Obama’s “new ideas” likely well-worn tax proposals
Published:

President Barack Obama stuck to his script on Wednesday that he wants taxes on the richest 2 percent of Americans to rise, but said he was open to new ideas to raise new revenues.
If Republicans or Democrats "have a great idea for us to raise revenue, maintain progressively, make sure the middle class isn't getting hit, reduces our deficit, encourages growth, I'm not going to just slam the door in their face," Obama said at his first news conference since his re-election last week.
What could those new ideas be? Probably not new ones at all at all, but a familiar set of proposals floated by Mitt Romney, the Republican he defeated in last week's election, and by Obama himself, in his budget proposals, including the one for fiscal year 2013.

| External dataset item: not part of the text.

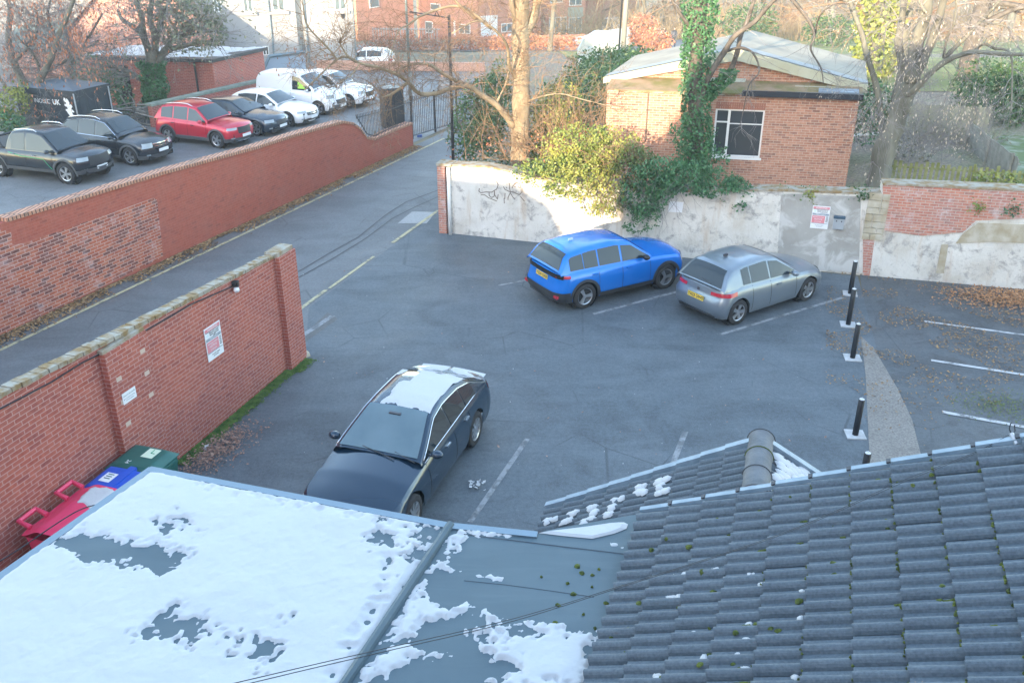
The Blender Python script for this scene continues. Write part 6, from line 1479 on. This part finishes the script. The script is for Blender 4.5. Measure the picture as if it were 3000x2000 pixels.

That document, which sought about $1.5 trillion in new revenue, was declared "dead on arrival" on Capitol Hill – along with virtually every other legislative proposal – when it landed there last winter during election season.
But it is being resurrected by the Obama administration as a framework for negotiations with Republicans to avoid the "fiscal cliff" of steep tax increases and indiscriminate budget cuts set to take effect the beginning of next year.
The long-held Democratic position on individual tax cuts expiring at the end of the year for all Americans is that the rates for the top 2 percent – now set at 33 and 35 percent, should be lifted to their 1990s' levels of 36 and 39.6 percent.
In addition to raising tax rates on the wealthy, Obama's budget would have curbed their deductions to 28 percent of income from the current maximum of 35 percent.
It would have raised capital gains tax rates to 20 percent from 15 percent, and the dividend tax rate to nearly 40 percent from 15 percent, both for households making more than $250,000 a year.
He also proposed trimming corporate tax benefits for oil companies, multinational companies, private equity firms and others.
The 28 percent cap, along with other ideas, fell flat in part because of their impact on charitable giving and the mortgage interest deduction, two of the biggest individual tax breaks.
Romney also at one point suggested capping itemized deductions at various levels, the highest being $50,000 a year.
That could raise about $800 billion over a decade, according to the Tax Policy Center.
Eighty percent of the pain of such cuts would hit taxpayers making more than $1 million.
Such a broad swipe at tax deductions would be a "radical" proposition for either party to swallow, said Alan Viand, an economist at the conservative think tank, the American Enterprise Institute.
Still, he said, "Depending how much revenue is desired, limiting deductions could work."
MATH DISPUTE
But while leaving a door ajar at his news conference Wednesday, Obama was not letting any particular new idea stroll through it.
He generally dismissed Republican suggestions that closing tax loopholes and other breaks for the rich could solve the problem.
"The math tends not to work," he said.
The challenge of raising revenue on the wealthy to pare the federal deficit, which has topped $1 trillion in recent years, was a centerpiece in the presidential campaign.
Obama's remarks came two days before his first post-election talks with congressional leaders to avoid the fiscal cliff.
If they follow past negotiations, all sorts of ideas from the past will be open for discussion.
Earlier in the news conference, Obama said he was heartened by recent Republican pledges to raise new revenue, but also said, "When it comes to the top 2 percent, what I am not going to do is extend further a tax cut for folks who don't need it which could cost close to a $1 trillion."
Last year, some Democrats suggested a threshold of $1 million for raising rates, so such a proposal could conceivably get bipartisan support.
It might also help Obama to be able to invoke Romney's ideas – or some variation of them – in support of a tax compromise, since so many congressional Republicans went on record supporting them during the election campaign.